Question

Find the surface area of the part of the paraboloid z=5-3x^2-2y^2 located above the xy plane. (10 points) z

Answer 1

Answer:

Use the formula $Area(S)=\iint_{S} 1 dS= \iint_{D} \lVert r_{u}\times r_{v} \rVert dudv$

Step-by-step explanation:

Let $r(x,y)=(x,y,5-3x^2-2y^2)$ be the explicit parametrization of the paraboid.

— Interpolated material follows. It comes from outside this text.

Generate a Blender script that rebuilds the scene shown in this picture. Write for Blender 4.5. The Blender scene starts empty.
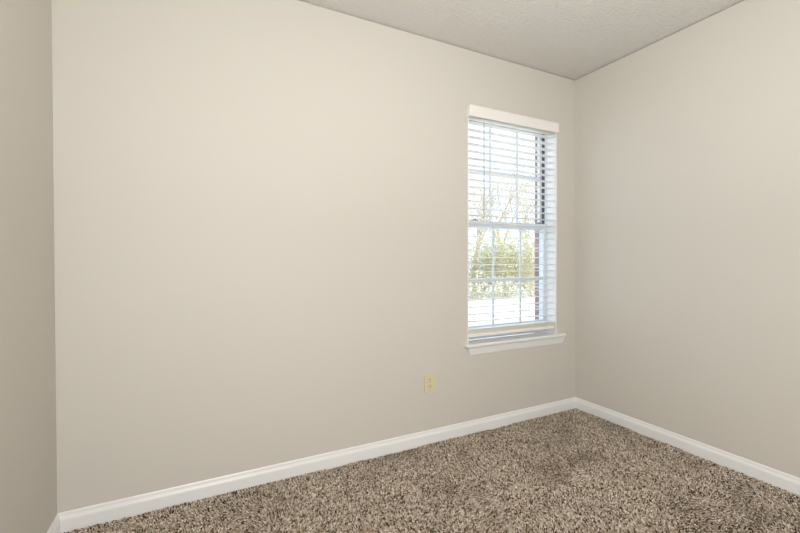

The intersection of this paraboid with the xy plane is the ellipse given by

$\dfrac{x^2}{\frac{5}{3}}+\dfrac{y^{2}}{\frac{5}{2}}=1$

The partial derivatives of the parametrization are:

$\begin{array}{c}r_{x}=(1,0,-6x)\\r_{y}=(0,1,-4y)\end{array}$

and computing the cross product we have

$r_{x}\times r_{y}=(6x,4y,1)$. Then

$\lVert r_{x}\times r_{y}\rVert =\sqrt{1+36x^{2}+16y^{2}}$

Then,  if $R$ is the interior region of the ellipse the superficial area located above of the xy  is given by the double integral

$\iint_{R}\sqrt{1+36x^2+16y^2}dxdy=\int_{-\sqrt{5/3}}^{\sqrt{5/3}}\int_{-\sqrt{5/2}\sqrt{1-\frac{x^2}{5/3}}}^{\sqrt{5/2}\sqrt{1-\frac{x^2}{5/3}}}\sqrt{1+36x^2+16y^2}dy dx=30.985$

The last integral is not easy to calculate because it is an elliptic integral, but with any software of mathematics you can obtain this value.